Все обширные территории, где накопляются ощущения и энергии для будущих деятельностей, сообщаются между собою и начинают работать: это чисто центральные акты. Мы часто ошибочно думаем, что та или другая мысль возникла самопроизвольно, т. е. вызвана волей; на самом же деле, активная деятельность центральных клеток была вызвана каким-нибудь мимолетным, едва заметным ощущением, при чем достаточно было малейшего движения, чтобы разрядить аппараты, в которых напряжение сил достигло высокой степени. Часто периферическое возбуждение, по-видимому, вовсе отсутствует, но оно, быть может, исходит от кишок, желудка, яичника и т. п.
Впрочем, ничто не мешает допустить, что и без всякого ощущения, выходящего извне или со стороны наших органов, нервная клетка, сама по себе, может приходить в деятельное состояние, сообщая свое движение более или менее обширным и более или менее отдаленным группам чувствительных или психически функционирующих клеток. В подобном случае мы имели бы перед собою типичный пример чисто центрального психического явления.
Это различие весьма существенно. Коль скоро, нам представляется психическое явление, весьма темное по своей новизне или по своей сложности, то мы, прежде всего, должны определить – центральное, центробежное или центростремительное, и когда нам будет известен характер его механизма, мы будем очень близки к его пониманию. Очень важно также обратить внимание на время, когда возникает известное психическое явление, чтобы иметь возможность определить его истинную топографии. Хотя, быстрота мысли и кажется нам поразительной, ибо мы склонны думать, что в течение нескольких минут в нашем мозгу могут пробегать миллионы идей, но опыт показывает, что скорость эта более кажущаяся, чем действительная, и что всегда, даже при самых быстротечных психических явлениях, можно отметить преемственность их во времени, определить предыдущее и последующее:
1. Я ощущаю запах цветка.
2. Он возбуждает во мне чувство удовольствия.
3. У меня возникает воспоминание об одной любимой особе, которая когда-то подарила мне такой же цветок.
4. Я мысленно посылаю ей грустный привет, так как она далеко.

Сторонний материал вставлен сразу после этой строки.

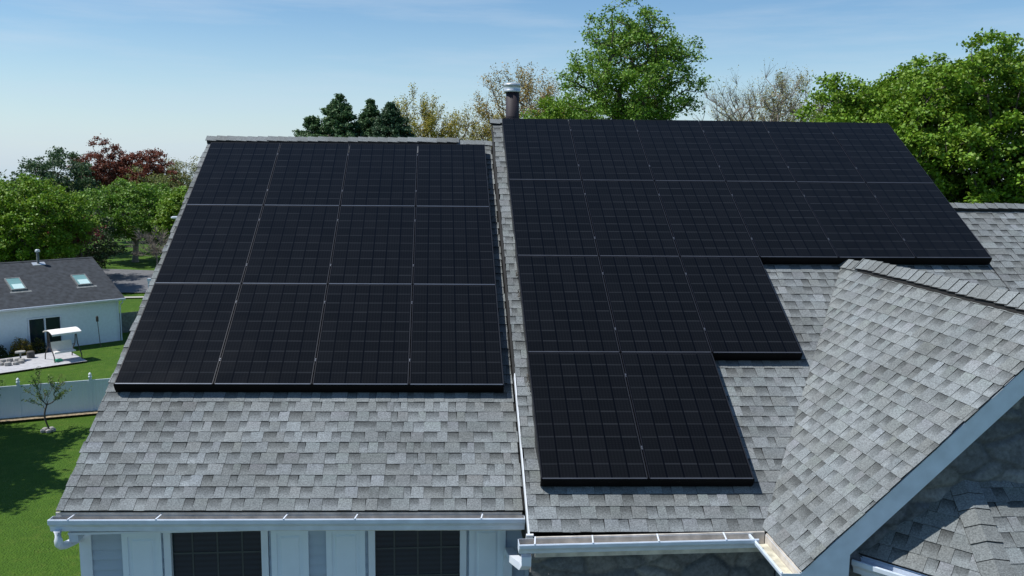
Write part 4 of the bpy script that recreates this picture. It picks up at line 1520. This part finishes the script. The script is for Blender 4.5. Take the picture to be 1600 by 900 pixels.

5. Я решаюсь писать к ней.
Вот, по крайней мере, пять явлений, следовавших друг за другом. Одни из них центростремительные, некоторые центральные и одно – центробежное, и притом все они возникли в течение нескольких секунд. Тем не менее, последовательность во времени и причинная связь их очевидны. Сопротивление материи, ее энергия, передача движения здесь так же очевидны, как и явления распространения тепла и электричества. И вот, мы очутились в области физики, и притом физики элементарной, хотя занимаемся психологией.